Jessica Costescu writes for the Washington Free Beacon about pending changes at the U.S. Department of Education.

Over the past four years, colleges and universities have violated the civil rights of Jewish students. Transgender ideology has proliferated, threatening women’s sports. And diversity, equity, and inclusion have increasingly trumped merit in the hiring and accreditation processes.

President-elect Donald Trump’s pick to lead the Department of Education, Linda McMahon, will be tasked with addressing those problems and more. A litany of education experts spoke with the Washington Free Beacon to discuss how.

“The bottom line is that the next secretary of education will inherit a role that’ll feel a lot like cleaning up a bankrupt, dysfunctional Fortune 500 company,” said Frederick Hess, the director of education policy studies at the American Enterprise Institute.

Lawmakers and policy experts who spoke to the Free Beacon outlined the key challenges.The response of university administrators to anti-Semitic protests and encampments has left Jewish students vulnerable. Such protests exploded on college campuses in the wake of Hamas’s Oct. 7 terror attack on Israel. At many elite schools, however, student participants faced either no discipline or minimal discipline, according to the House Committee on Education and the Workforce.

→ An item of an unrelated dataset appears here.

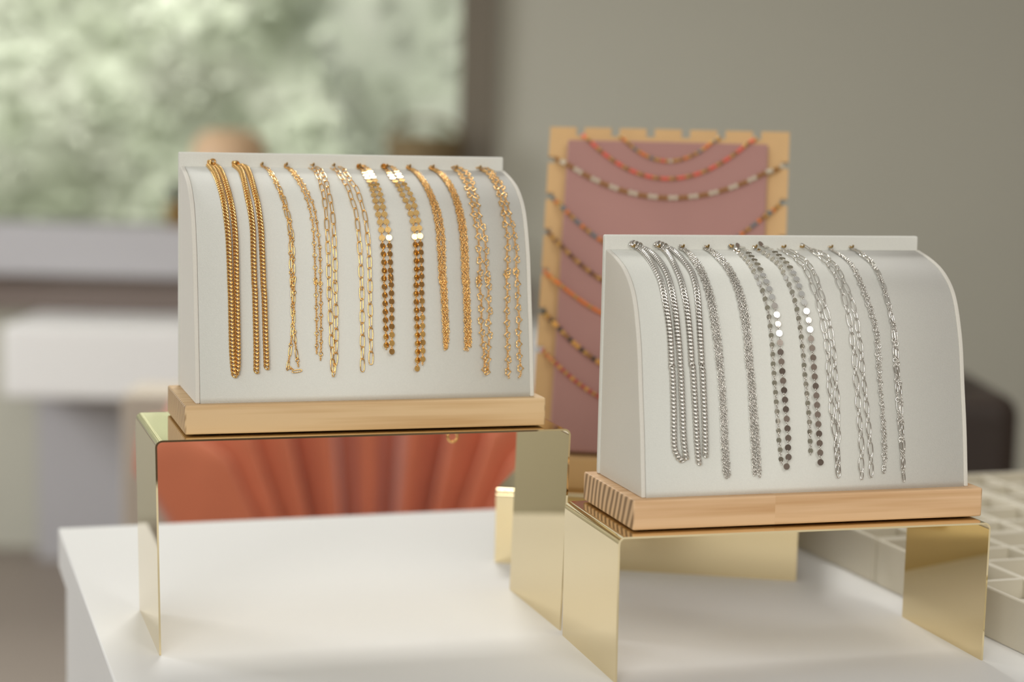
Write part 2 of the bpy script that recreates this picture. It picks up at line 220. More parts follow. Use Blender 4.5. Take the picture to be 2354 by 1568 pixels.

It was mostly lawmakers on that committee, rather than the Department of Education, who held elite university leaders like Harvard University’s Claudine Gay to account. Outgoing education secretary Miguel Cardona “did little to nothing to counter the disgusting anti-Semitic behavior that was fueling across U.S. campuses,” said Parents Defending Education senior adviser Michelle Exner.

McMahon can reverse that posture. For one, she could take a more aggressive stance toward the department’s civil rights investigations into schools accused of discriminating against Jewish students. While the Biden-Harris administration has 92 active investigations, several have been open for years with no resolution. Those that were resolved resulted in insignificant changes like employee training and anti-discrimination statements.